Last week in our KonMari Facebook group we were challenged to identify a task we wanted to complete by the end of the week. As you may have already discovered about me, I’m a big fan of deadlines (most of the time), so I was on board. My goal was to declutter my desk area. It’s where I write this blog and pay bills and, even in this digital age, I still have a tremendous amount of paper clutter. (Though I did take five boxes to the shred truck a couple of weeks ago.) The desk was starting to get overrun and was not the most conducive space for writing, so I started the discard process.
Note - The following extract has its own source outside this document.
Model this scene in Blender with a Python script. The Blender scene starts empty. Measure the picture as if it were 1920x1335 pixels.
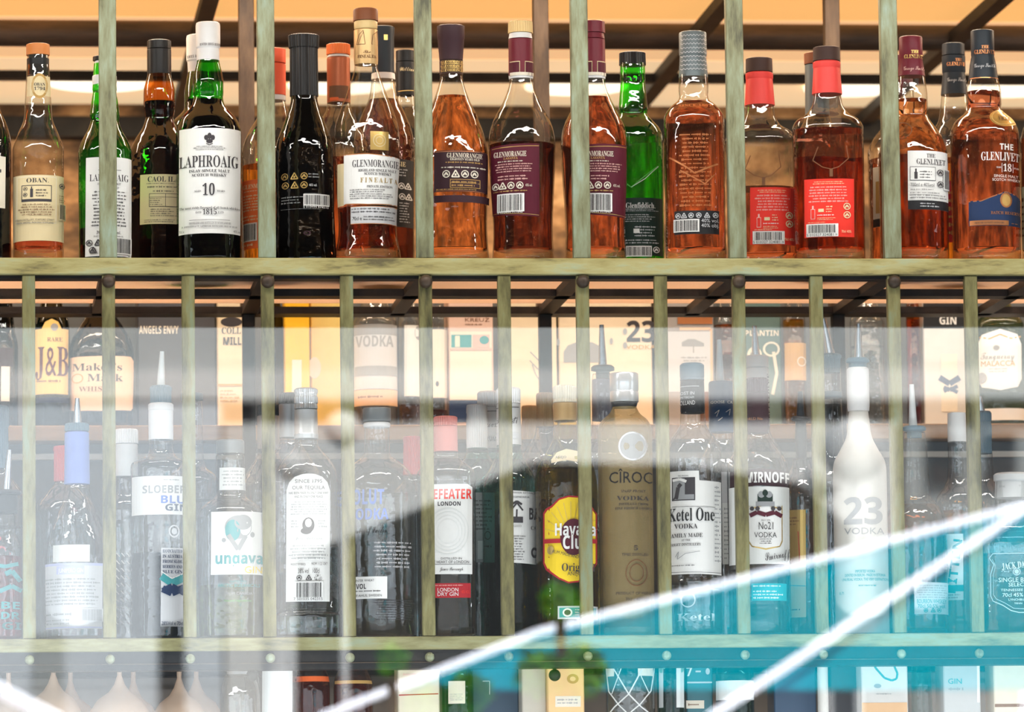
import bpy, math, random
from mathutils import Vector, Matrix
random.seed(7)
SC = bpy.context.scene
COL = SC.collection

# ------------------------------------------------------------------ camera
YAW, PITCH, ROLL, FPX = 0.105917, 0.105644, -0.012187, 9980.9
CAM = Vector((0.0, -6.8, 1.0))
FW = Vector((math.sin(YAW)*math.cos(PITCH), math.cos(YAW)*math.cos(PITCH), math.sin(PITCH)))
_r = Vector((math.cos(YAW), -math.sin(YAW), 0.0)); _u = _r.cross(FW)
RT = math.cos(ROLL)*_r + math.sin(ROLL)*_u
UP = -math.sin(ROLL)*_r + math.cos(ROLL)*_u
cd = bpy.data.cameras.new('camera'); cam = bpy.data.objects.new('camera', cd); COL.objects.link(cam)
cam.matrix_world = Matrix((( RT.x, UP.x, -FW.x, CAM.x), (RT.y, UP.y, -FW.y, CAM.y), (RT.z, UP.z, -FW.z, CAM.z), (0, 0, 0, 1)))
cd.sensor_width = 36.0; cd.lens = 36.0*FPX/1920.0
cd.clip_start = 0.05; cd.clip_end = 200
cd.dof.use_dof = True; cd.dof.focus_distance = 6.86; cd.dof.aperture_fstop = 7.6
SC.camera = cam

# ------------------------------------------------------------------ light
SC.view_settings.view_transform = 'Standard'; SC.view_settings.look = 'None'
SC.view_settings.gamma = 1.0; SC.view_settings.use_curve_mapping = False
SC.view_settings.exposure = 0.0
world = bpy.data.worlds.new('daylight'); SC.world = world; world.use_nodes = True
bg = world.node_tree.nodes['Background']
bg.inputs['Color'].default_value = (0.80, 0.90, 1.0, 1); bg.inputs['Strength'].default_value = 3.0
sd = bpy.data.lights.new('sun', 'SUN'); sun = bpy.data.objects.new('sun', sd); COL.objects.link(sun)
sd.energy = 10.0; sd.angle = 0.03; sd.color = (1.0, 0.96, 0.90)
sun.rotation_euler = Vector((-0.30, -0.72, -0.62)).to_track_quat('-Z', 'Y').to_euler()
def fill_light(name, x0, x1, y, z, tilt, w, col):   # unseen area lights added to brighten the shelves and stone wall
    d = bpy.data.lights.new(name, 'AREA'); o = bpy.data.objects.new(name, d); COL.objects.link(o); d.shape = 'RECTANGLE'
    d.size = x1-x0; d.size_y = 0.05; d.energy = w; d.color = col; o.location = ((x0+x1)/2, y, z); o.rotation_euler = (tilt, 0, 0); return o
fill_light('front_fill_light', -0.9, 2.2, -0.40, 2.27, math.radians(22), 19, (1.0, 0.95, 0.88))  # added out of view to light the bottle fronts
fill_light('back_bar_fill_light', -0.75, 2.0, 0.47, 1.815, math.radians(20), 1.1, (1.0, 0.82, 0.64))  # added to warm the rear bottles on the ledge
fill_light('upper_shelf_fill_light', -0.9, 2.2, 0.30, 2.30, 0.0, 22, (1.0, 0.80, 0.60))  # added above the view to brighten the opal shelf and upper bottles
fill_light('lower_recess_fill_light', -0.75, 2.0, 0.34, 1.318, math.radians(10), 3.5, (1.0, 0.74, 0.50))  # added to warm the bottles below the lower shelf
fill_light('stone_wall_fill_light', -1.4, 2.6, 1.75, 2.30, math.radians(15), 26, (1.0, 0.70, 0.42))  # added to brighten the stone wall behind the bottles
fill_light('sill_fill_light', -0.9, 2.2, -0.38, 1.08, math.radians(112), 13, (0.92, 0.97, 1.0))  # added below the view to lift the lower labels
CY = SC.cycles
CY.max_bounces = 14; CY.transparent_max_bounces = 40; CY.transmission_bounces = 12
CY.glossy_bounces = 4; CY.diffuse_bounces = 3
CY.caustics_reflective = False; CY.caustics_refractive = False
CY.sample_clamp_indirect = 6.0; CY.blur_glossy = 0.5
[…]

As I mentioned in an earlier post, I had too many pairs of scissors, so the extra ones went, along with some blank CDs and envelopes, a box of Crayola markers, and half-a-dozen flash drives. I was left with a much more orderly space that invites me to sit and work (or pay).
What didn’t I discard? Pens. Sharpies. Mechanical pencils. Apparently, I live by the motto, “If one is good, a bajillion is better.” Ten tubs of t-shirts. Sixty photo albums. Sixty-seven writing implements. SIXTY-SEVEN. How many do I use regularly? Two. A black ball point that writes beautifully (it was a favor from a wedding I attended last year), and a Bic mechanical pencil. I use them each for different tasks in my planner (yes a paper planner – digital immigrant, not native), and the others I just like to look at. This total doesn’t even include the box of colored pencils I haven’t opened to go with the adult coloring book I still haven’t opened, or the pencil cup that sits by the phone in the kitchen. Sixty-seven pens, pencils, and Sharpies at my desk and I use two. And you know what? I’m okay with that.
I’m not artistic, but the colored pens make me feel like I could be. I love to write, and a keyboard makes that so much quicker, but sometimes a pen is more efficient. Mechanical pencils mean there is no need for a sharpener. And Sharpies…well, do they really need any explanation? The question central to the KonMari method is, “Does this spark joy?” My answer is yes; these pieces spark joy for me. And I don’t care that I have sixty-seven of them within arm’s reach. And I don’t think Kondo would care either. Don’t pass judgment on yourself. The whole point of this tidying-up process is to make your living and/or work space joyful for you. If that means multiples, so be it. Four-hundred t-shirts isn’t really working for me anymore, so they are going. But sixty-seven writing implements in varying styles and colors make me happy – so they stay. In the future, I might decide to part with them (or at least USE them), but for now this is how it stands. The longer you KonMari, the more attuned you become to what’s important to you. Follow that instinct and you won’t go wrong – even if it means keeping unused Sharpies.